Fake VPNs: because regular phishing apparently wasn’t enough

Microsoft detailed a campaign by Storm-2561 that used SEO poisoning and fake software sites to push trojanised VPN clients. Victims searching for legitimate enterprise VPN tools were redirected to malicious ZIP files and MSI installers, in some cases hosted via GitHub, that masqueraded as trusted products. The malware used DLL sideloading and a fake sign-in prompt to steal VPN credentials with a Hyrax information-stealer variant, while also using the Windows RunOnce key for persistence. The campaign demonstrates how attackers exploit trust in search rankings and familiar software brands to capture valuable enterprise credentials.

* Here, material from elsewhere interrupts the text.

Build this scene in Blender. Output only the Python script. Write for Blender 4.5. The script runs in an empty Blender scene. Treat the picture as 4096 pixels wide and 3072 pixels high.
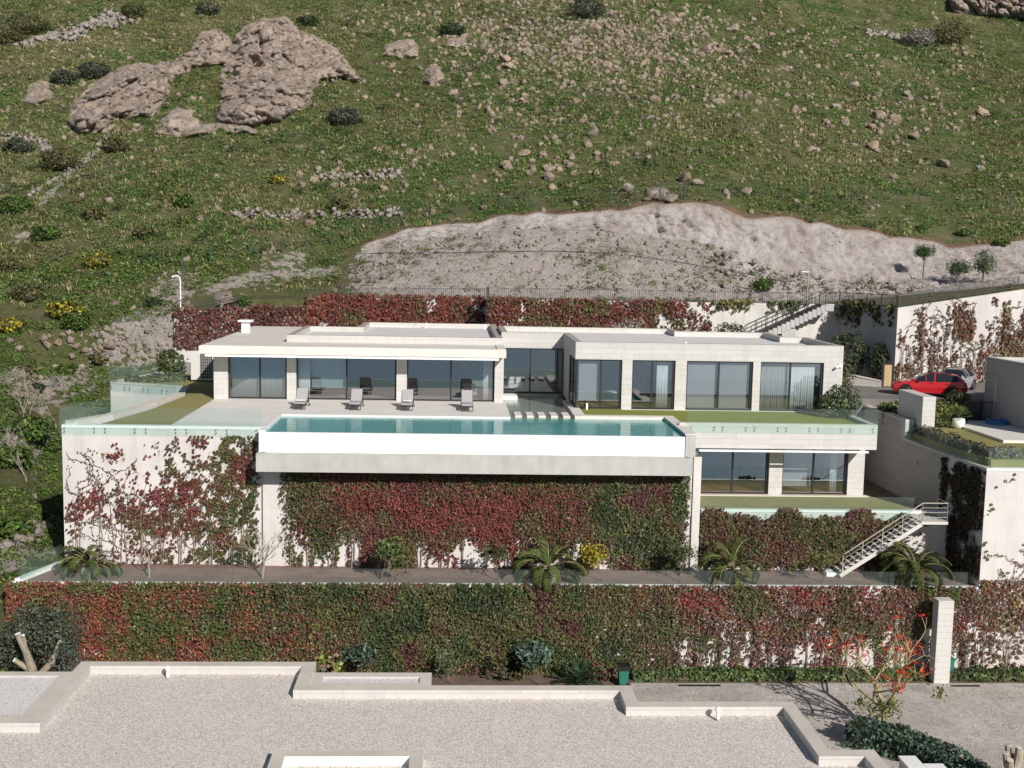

If you go looking online for enterprise VPN software, you might reasonably expect to find enterprise VPN software. Sadly, the internet continues to be a place where optimism goes to die.
Microsoft says threat group Storm-2561 has been using SEO poisoning to push fake VPN installers at people searching for legitimate products. Victims are nudged towards malicious ZIP archives and MSI files that appear to be trusted software but are actually credential-stealing trojans. In some cases, GitHub was used to host the installer files, which adds a helpful layer of false reassurance for anyone who still believes a well-known platform automatically equals safety.

How the scam works

The malicious installer poses as a VPN client, then sideloads rogue DLLs during installation. After that, the victim is shown a convincing sign-in prompt designed to capture their VPN credentials. Once those details are entered, the user may receive an error and even be redirected to the real VPN website, making the whole process look like a simple technical hiccup rather than a full-on credential theft operation. The malware also uses the Windows RunOnce registry key to ensure it returns after a reboot.
Microsoft linked the campaign to Hyrax, an information-stealer variant used to exfiltrate VPN credentials. The wider lesson is that search-engine placement and respectable branding are now part of the attacker toolkit. If criminals can rank well enough or spoof a familiar vendor effectively, users will often do the rest.

What to do about it

Organisations should enforce MFA on VPN access, limit software downloads to approved sources and warn staff against downloading “helpful” installers from search results. For defenders, monitoring for fake sign-in prompts and unauthorised DLL sideloading would also be sensible. It turns out “download the VPN” is no longer a routine sentence.